What are the group’s current objectives?

Since we joined the SME program, our primary objective has been the continued development of the cold weather courses in Canada and Greenland, working with our Global Response Network partners to make it bigger and better each year. We’ve now run the courses for four years and have a fifth scheduled for January 2019, and every time it has grown in scope and depth, introducing new technology, equipment, safety procedures and response techniques. We always learn a lot from the GRN responders and we should have an even greater number of industry personnel joining us in January. We discuss with the GRN responders which equipment works best, in which scenarios, and where it falls short. For example, when it comes to responding at night, which is common in artic regions, we have shared the methods that are most effective and practice these to make working on ice in cold conditions as safe as possible, such as that there’s adequate lighting and fail-safes, etc. Other members of the GRN have new techniques for finding the oil at night or new recovery techniques, so we are all learning from each other constantly. The actual structure of the courses has also remained fairly consistent over the years. Each course runs over five days and about 40% of our time is spend in the class room, 60% out in the field, on the ice.

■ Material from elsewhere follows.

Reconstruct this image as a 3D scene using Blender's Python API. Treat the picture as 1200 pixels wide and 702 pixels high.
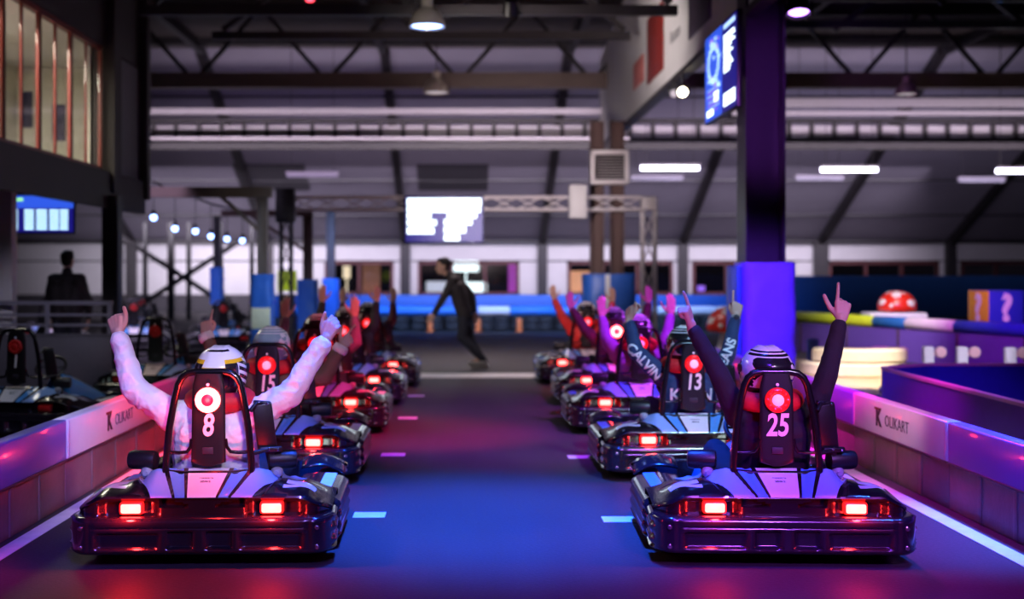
import bpy, bmesh, math, random
from mathutils import Vector, Matrix, noise
from mathutils.bvhtree import BVHTree
random.seed(7)
V = Vector
PI = math.pi
SC = bpy.context.scene
COL = SC.collection
for _o in list(bpy.data.objects):
    bpy.data.objects.remove(_o)

# ------------------------------------------------------------------ camera, world, lights, exposure
cam_d = bpy.data.cameras.new('camera'); cam = bpy.data.objects.new('camera', cam_d); COL.objects.link(cam)
cam.location = (0, 0, 1.45); cam.rotation_euler = (PI/2, 0, 0)
cam_d.sensor_fit = 'HORIZONTAL'; cam_d.sensor_width = 36; cam_d.lens = 43.5
cam_d.shift_x = 55/1200; cam_d.shift_y = -32/1200
cam_d.clip_end = 200; cam_d.clip_start = .05
cam_d.dof.use_dof = True; cam_d.dof.focus_distance = 6.35; cam_d.dof.aperture_fstop = 1.25; cam_d.dof.aperture_blades = 9
SC.camera = cam
vs = SC.view_settings
SC.display_settings.display_device = 'sRGB'
vs.view_transform = 'Standard'; vs.look = 'None'; vs.gamma = 1; vs.exposure = 0; vs.use_curve_mapping = False
SC.cycles.use_denoising = True
SC.cycles.max_bounces = 6; SC.cycles.diffuse_bounces = 3; SC.cycles.glossy_bounces = 3
SC.cycles.transparent_max_bounces = 12
SC.cycles.caustics_reflective = False; SC.cycles.caustics_refractive = False
SC.cycles.sample_clamp_indirect = 4
w = bpy.data.worlds.new('hall_air'); SC.world = w; w.use_nodes = True
w.node_tree.nodes['Background'].inputs[0].default_value = (.36, .28, .5, 1)
w.node_tree.nodes['Background'].inputs[1].default_value = .009

def lamp(kind, name, loc, target, color, power, size=.3, angle=60, blend=.6, sy=None):
    d = bpy.data.lights.new(name, kind); o = bpy.data.objects.new(name, d); COL.objects.link(o)
    o.location = loc
    o.rotation_euler = (V(target)-V(loc)).to_track_quat('-Z', 'Y').to_euler()
    d.color = color; d.energy = power
    if kind == 'SPOT':
        d.spot_size = math.radians(angle); d.spot_blend = blend; d.shadow_soft_size = size
    elif kind == 'AREA':
        d.size = size
        if sy: d.shape = 'RECTANGLE'; d.size_y = sy
    else: d.shadow_soft_size = size
    return o
BLUE, MAG, PUR, COOL = (.015, .10, 1), (1, .02, .5), (.36, .10, 1), (.85, .82, 1)
lamp('SPOT', 'blue_floor_wash', (.3, 6.6, 6.3), (.15, 7.3, 0), BLUE, 15000, .25, 34, 1)
lamp('SPOT', 'blue_side_wash', (3.6, 6.0, 5.6), (2.72, 6.9, 0), (.02, .12, 1), 12000, .2, 24, 1)
lamp('SPOT', 'indigo_front_floor', (.9, 2.8, 5.5), (.9, 5.0, 0), (.14, .02, 1), 2600, .3, 40, .9)
lamp('SPOT', 'violet_left_wash', (-.2, 1.0, 3.6), (-1.2, 6.4, .50), (.30, .18, 1), 1000, .25, 28, .9)
lamp('SPOT', 'magenta_right_wash', (1.9, 7.4, 5.4), (3.0, 10.2, .3), (1, .01, .75), 5200, .15, 24, .9)
lamp('SPOT', 'magenta_left_wash', (-1.6, 9.0, 4.2), (-2.5, 6.0, .40), (1, .02, .45), 700, .12, 13, .9)
lamp('SPOT', 'red_far_left_wash', (1.6, 8.6, 5.0), (-.55, 11.2, 0), (1, .02, .12), 3000, .15, 28, .9)
lamp('SPOT', 'rose_far_left_wash', (1.2, 9.0, 4.2), (-1.4, 13.2, .8), (1, .45, .55), 420, .15, 34, .9)
lamp('SPOT', 'red_left_board_fill', (-1.5, 10.6, 4.4), (-2.45, 9.6, .12), (1, .02, .06), 2400, .1, 34, .9)  # added red light for the left boards; no fixture hangs there
lamp('SPOT', 'red_low_board_fill', (-.4, 3.4, .8), (-2.45, 6.0, .12), (1, .02, .08), 45, .1, 34, .9)  # low red fill added for the near left boards, source unseen
lamp('SPOT', 'beam_fill', (4.9, 16.5, 4.2), (6.9, 20.6, .55), (1, .92, .96), 1500, .15, 36, .9)  # added fill to lift the padded beams; no lamp stands here
lamp('SPOT', 'magenta_low_right', (2.45, 10.6, 2.6), (2.95, 7.6, .12), (.85, .01, .75), 550, .1, 40, .9)
lamp('SPOT', 'rail_fill', (-3.5, 9.0, 3.0), (-4.9, 14.5, .8), (.8, .75, 1), 260, .1, 22, .9)  # unseen fill added to brighten the grey railing
lamp('SPOT', 'blue_right_panel', (1.7, 4.4, 2.4), (2.95, 6.6, .42), (.14, .06, 1), 420, .1, 36, .9)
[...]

Another objective we had as part of the SME program was to look at offshore recovery and response in cold weather. In this instance, we partnered with Greenland Oil Spill Response (GOSR), based in Nuuk, on the western coast of Greenland just below the Arctic Circle. We took a selection of response equipment out with us and worked with GOSR to put a cold weather offshore course together.

Similar to the courses we were already running, the offshore course takes place over a working week and we cover a broad range of topics and strategies. We train and perform various exercises to recover oil in iced waters, shoreline clean-up assessments in iced conditions and review in-situ burning techniques and strategies for cold weather. We’ve now run that course for three years and developed a strong partnership in the process. GOSR’s responders now join our courses in Canada so we’ve built a highly-credible coalition of cold weather experts, each bringing their own unique skillset to the party.


What’s next for the cold weather group?

Right now, we’re very focused on our next exercise. It will be the biggest to date and we’re expecting around 50 responders to attend, over the course of the event. We will have teams from OSRL, ECRC, as well as Responders from NOFO, which is the Norwegian Clean Seas Association for Operating Companies, and a number of representatives from member organisations.

Moving forward, we will continue to expand our capabilities and those of our partners through more exercises, secondments and industry involvement, and working with members to deliver client tailored courses to their teams in their local areas. It’s really a process of continuous learning for everyone involved so there isn’t an end goal, we simply want to continue to develop our collective capabilities across the GRN and make cold weather response as effective and safe as possible.